T&T: Autopilots on Auto..Auto..Auto - Different Ships, Different Long Splices

Milt Baker miltbaker@mindspring.com
Sat Nov 25 10:59:48 EST 2006


Mike,

To me, good bridge management is more art than science.  I would argue that on long offshore passages one can have an electronic charting program or GPS receiver steer the boat with an autopilot and still be a competent captain who is not hazarding his ship or crew.  I usually choose to allow my GPS or Nobeltec computer to steer our boat on long offshore passages and in tens of thousands of miles have yet to experience a problem in doing so.  A recent example: I relied on Nobeltec and my Windows-based laptop for steering over more than 8,500 NM between Sept. 2005 and Oct. 2006 and never once had an off-course problem.  I am the first to admit, however, that may be because we have some built-in safeguards:

	--If our autopilot stops receiving an input from the selected NAV device (either GPS or Nobeltec computer), the autopilot sounds a sing-song alarm to alert the crew that there is no NAV input and the person on watch springs into action, taking control until the problem is sorted out.  (In practice, this is a rare occurrence.)

	--Every few minutes the person on watch physically verifies the course being steered (as shown on the main ship's compass) against the GPS/Nobeltec course to the waypoint. This is a matter of crew training, but it works.  

	--On offshore passages, we log the ship's position, magnetic course (taken from the main compass), speed and other data in a handwritten log every hour on the hour (after the reminder alarm goes off!).  If the person on watch has been inattentive and we have had some kind of malfunction causing the autopilot to steer the wrong course, it should be immediately apparent to the person on watch at the time the log entries are made and compared to those made the previous hour.  

	--While electronic charting programs or the computers that run them can indeed hang from time to time, we reduce the odds by using the navigation computer ONLY for navigation--not for e-mail, weather, Internet, movies, music, games, word processing, spreadsheets, or other tasks.  Moreover, we reboot it at least once every 24 hours and, as a matter of course, we also reboot about an hour before our ETA at the sea buoy.  This seems to keep our computer problems and hangs to a minimum. (We also carry three backup laptop nav computers, each with the charting program installed and the serial ports pre-configured, so changing one for another is a three-minute exercise.  In the last year, we've had to do this exactly once--and time was not of the essence on that single occasion; we were in port in Venezuela.) 

	--On an offshore passage, whenever we are approaching a critical waypoint, aid to navigation or navigation danger, the captain is in the wheelhouse.  He is not necessarily conning the vessel, but he’s there to make sure that the "feel" of the situation is right.

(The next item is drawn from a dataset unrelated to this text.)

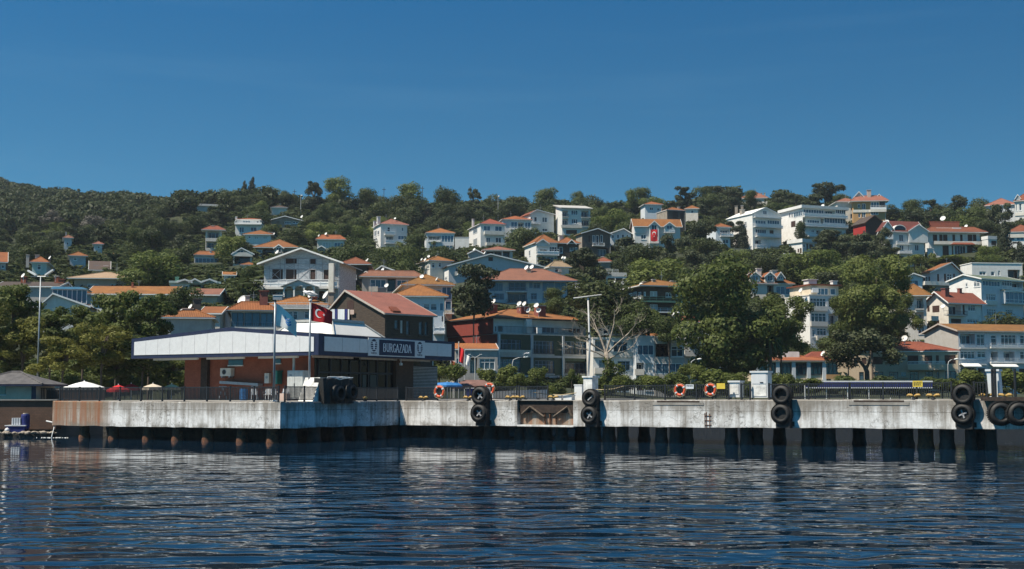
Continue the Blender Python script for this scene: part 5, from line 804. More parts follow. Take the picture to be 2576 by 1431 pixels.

	--No matter how good a helmsman the person on watch is, the autopilot can steer a better course—something we especially appreciate in thick fog or heavy rain where outside visual cues are limited.  You’re right: getting practice hand-steering the boat is a GOOD thing for everyone who stands a watch, a basic step in watchstander qualification.  But it's not the only thing.  We let the autopilot steer simply because it's our best helmsman.

In practice, I find that using Nobeltec or a GPS receiver to keep our cross track error down to just about zero works well for me on offshore passages.  While a Windows-based computer has a mean time between failures (MTBF) far greater than that of a fluxgate compass, I'd guess the MTBF of my Furuno GPS receivers (including signal loss so severe that LAT/LON, COG and SOG are lost) is no greater at all.  Not, at least, in my experience.  That's why we always have our key waypoints plugged into both our Nobeltec computer and two of our Furuno GPS receivers.  Belt and suspenders!  Changing from one to another is easily accomplished by anyone who stands a watch aboard Bluewater.

I spent twenty years in the U.S. Navy, an outfit called by a character in Herman Wouk's Caine Mutiny, "an organization designed by geniuses to be run by idiots."  As one of the "idiots," standing many hours of bridge watch I absorbed a fair amount about bridge management, redundancy, and keeping one's eye on the ball.  So much so, in fact, it's instinctive to me today.  And I try to pass it on to those who stand watch aboard my boat.

It's not the electronics that make the mistakes; it's the people operating them!  (The Nordhavn 62 grounding in Mexico you cite is probably a good example.)  The real key is for any watch officer to stay alert and challenge, challenge, challenge the information he's getting--and to make sure it is in synch with all the other information.  A good watchstander uses all the information available, including his senses, and before long just "knows" when something is wrong.  Pilots call it situational awareness.

I am not saying that my way is better than yours, but it works for me.   With the fantastic tools we now have available, navigation today offers many personal choices, and being dogmatic about a single best way to do it doesn't work for me.  There's a way we do it aboard my boat, but when I am aboard your boat I'll do it your way--and with a smile.  

Different ships, different long splices!